Kentland crater

The Kentland crater, also known as the Kentland structure or the Kentland disturbed area, is an impact crater located near the town of Kentland in Newton County, Indiana, United States.[1]

It was discovered about 1880 when two farmers began to quarry crushed rock there. The presence of shatter cones and deformed bedrock led geologists to conclude by the late 1960s that the Kentland structure is an impact crater, rather than volcanic in origin. Deformation at the site is so great that vertical contacts between normally horizontal rock formations of different ages are common.

The crater itself is a circular dome, about 7.24 km (4.50 mi) in diameter, deeply eroded and buried in glacial debris. Its age is estimated to be less than 97 million years (Cretaceous or younger). The Shakopee dolomite at the center of the structure is about 450 million years old (Ordovician period) and is uplifted about 2,000 feet higher than the level of the same rock in the surrounding area. The entire disturbed area is about 13 km (8.1 mi) in diameter.
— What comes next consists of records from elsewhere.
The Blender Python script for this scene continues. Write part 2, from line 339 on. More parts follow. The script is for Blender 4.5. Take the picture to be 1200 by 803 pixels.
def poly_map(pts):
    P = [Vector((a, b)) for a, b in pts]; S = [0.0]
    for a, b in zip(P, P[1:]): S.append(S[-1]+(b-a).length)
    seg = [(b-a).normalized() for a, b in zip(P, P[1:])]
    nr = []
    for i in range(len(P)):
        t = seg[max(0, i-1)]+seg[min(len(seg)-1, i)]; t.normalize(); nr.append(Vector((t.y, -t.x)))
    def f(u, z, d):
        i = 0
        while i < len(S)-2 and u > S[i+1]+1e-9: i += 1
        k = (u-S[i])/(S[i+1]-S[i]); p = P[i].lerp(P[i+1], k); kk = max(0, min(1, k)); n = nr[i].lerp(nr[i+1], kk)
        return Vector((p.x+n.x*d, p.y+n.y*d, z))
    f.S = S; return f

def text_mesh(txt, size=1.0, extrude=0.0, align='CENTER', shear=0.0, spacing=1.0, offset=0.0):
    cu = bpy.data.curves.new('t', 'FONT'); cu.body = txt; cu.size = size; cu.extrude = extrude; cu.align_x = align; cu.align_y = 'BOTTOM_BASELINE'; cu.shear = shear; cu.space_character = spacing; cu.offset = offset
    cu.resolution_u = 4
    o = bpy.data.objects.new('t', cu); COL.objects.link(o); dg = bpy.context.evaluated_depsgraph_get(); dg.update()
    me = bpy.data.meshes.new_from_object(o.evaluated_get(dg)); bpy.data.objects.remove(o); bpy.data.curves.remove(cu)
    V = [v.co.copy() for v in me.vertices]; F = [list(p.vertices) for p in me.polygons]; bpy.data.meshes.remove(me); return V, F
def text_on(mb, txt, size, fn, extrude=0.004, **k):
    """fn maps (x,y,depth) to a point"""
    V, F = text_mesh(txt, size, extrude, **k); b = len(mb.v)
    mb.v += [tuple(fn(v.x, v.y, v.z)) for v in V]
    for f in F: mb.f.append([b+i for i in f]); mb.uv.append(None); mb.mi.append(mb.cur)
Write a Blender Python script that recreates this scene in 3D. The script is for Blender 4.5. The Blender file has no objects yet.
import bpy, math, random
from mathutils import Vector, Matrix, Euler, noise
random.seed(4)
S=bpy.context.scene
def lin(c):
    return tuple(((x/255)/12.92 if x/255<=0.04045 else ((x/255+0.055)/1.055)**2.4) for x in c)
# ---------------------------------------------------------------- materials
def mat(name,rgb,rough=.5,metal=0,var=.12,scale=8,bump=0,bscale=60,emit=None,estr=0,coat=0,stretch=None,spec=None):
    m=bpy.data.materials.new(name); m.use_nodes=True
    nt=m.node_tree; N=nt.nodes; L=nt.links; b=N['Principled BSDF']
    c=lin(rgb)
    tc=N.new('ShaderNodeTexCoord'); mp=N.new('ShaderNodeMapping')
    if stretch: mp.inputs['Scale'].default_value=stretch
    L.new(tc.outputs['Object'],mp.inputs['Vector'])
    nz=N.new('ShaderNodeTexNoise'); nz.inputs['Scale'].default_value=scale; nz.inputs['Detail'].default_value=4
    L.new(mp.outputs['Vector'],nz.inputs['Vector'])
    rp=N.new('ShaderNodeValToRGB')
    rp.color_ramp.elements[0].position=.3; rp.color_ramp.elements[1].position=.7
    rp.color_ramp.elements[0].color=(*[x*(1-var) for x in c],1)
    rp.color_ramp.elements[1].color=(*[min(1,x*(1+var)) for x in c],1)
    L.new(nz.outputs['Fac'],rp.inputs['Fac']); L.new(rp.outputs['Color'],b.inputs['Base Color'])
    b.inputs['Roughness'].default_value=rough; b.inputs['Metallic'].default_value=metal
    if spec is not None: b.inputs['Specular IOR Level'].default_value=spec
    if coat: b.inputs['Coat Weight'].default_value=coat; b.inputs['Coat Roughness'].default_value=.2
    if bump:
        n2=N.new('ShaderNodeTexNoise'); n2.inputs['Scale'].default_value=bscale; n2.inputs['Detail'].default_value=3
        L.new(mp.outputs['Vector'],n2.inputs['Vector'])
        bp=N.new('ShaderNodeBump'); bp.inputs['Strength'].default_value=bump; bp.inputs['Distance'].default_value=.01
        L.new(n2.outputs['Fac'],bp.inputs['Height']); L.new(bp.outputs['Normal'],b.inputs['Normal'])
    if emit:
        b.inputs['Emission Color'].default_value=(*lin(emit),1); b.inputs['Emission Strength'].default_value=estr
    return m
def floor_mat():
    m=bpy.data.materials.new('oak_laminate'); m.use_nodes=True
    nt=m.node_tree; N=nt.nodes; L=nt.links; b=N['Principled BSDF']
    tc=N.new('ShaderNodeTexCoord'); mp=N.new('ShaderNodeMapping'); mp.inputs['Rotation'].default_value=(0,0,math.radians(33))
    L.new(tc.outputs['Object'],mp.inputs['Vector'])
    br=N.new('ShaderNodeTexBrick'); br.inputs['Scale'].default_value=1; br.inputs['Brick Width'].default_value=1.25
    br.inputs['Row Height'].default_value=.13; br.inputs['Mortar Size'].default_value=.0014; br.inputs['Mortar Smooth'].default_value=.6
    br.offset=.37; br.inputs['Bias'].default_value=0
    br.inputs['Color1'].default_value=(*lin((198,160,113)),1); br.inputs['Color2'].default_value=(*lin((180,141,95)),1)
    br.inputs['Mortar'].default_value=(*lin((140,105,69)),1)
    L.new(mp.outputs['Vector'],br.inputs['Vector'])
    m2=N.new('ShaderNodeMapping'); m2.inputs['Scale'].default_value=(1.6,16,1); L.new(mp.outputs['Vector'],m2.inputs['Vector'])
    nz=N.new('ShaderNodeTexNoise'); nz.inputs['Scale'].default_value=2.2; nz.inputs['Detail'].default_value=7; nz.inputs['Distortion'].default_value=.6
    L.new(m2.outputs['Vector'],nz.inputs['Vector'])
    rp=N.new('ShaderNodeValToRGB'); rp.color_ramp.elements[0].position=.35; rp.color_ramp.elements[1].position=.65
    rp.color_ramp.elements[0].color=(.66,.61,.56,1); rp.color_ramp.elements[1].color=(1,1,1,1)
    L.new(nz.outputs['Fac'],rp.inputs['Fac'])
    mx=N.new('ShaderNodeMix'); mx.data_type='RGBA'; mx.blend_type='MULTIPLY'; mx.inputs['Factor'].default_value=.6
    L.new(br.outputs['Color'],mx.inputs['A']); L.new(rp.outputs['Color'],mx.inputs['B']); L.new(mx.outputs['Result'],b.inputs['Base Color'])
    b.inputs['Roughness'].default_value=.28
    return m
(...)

The crater's structure was studied in 1978. John Weber and his associates presented fission track dating of apatite from the crater at the Society for Sedimentary Geology (SEPM) Research Conference, "The Sedimentary Record of Meteor Impacts" (21–23 May 2003, Springfield, Missouri). Coesite and shatter cones are found in the uplift near its center. The crater is exposed to the surface, resulting in erosion. It is currently being worked as a quarry.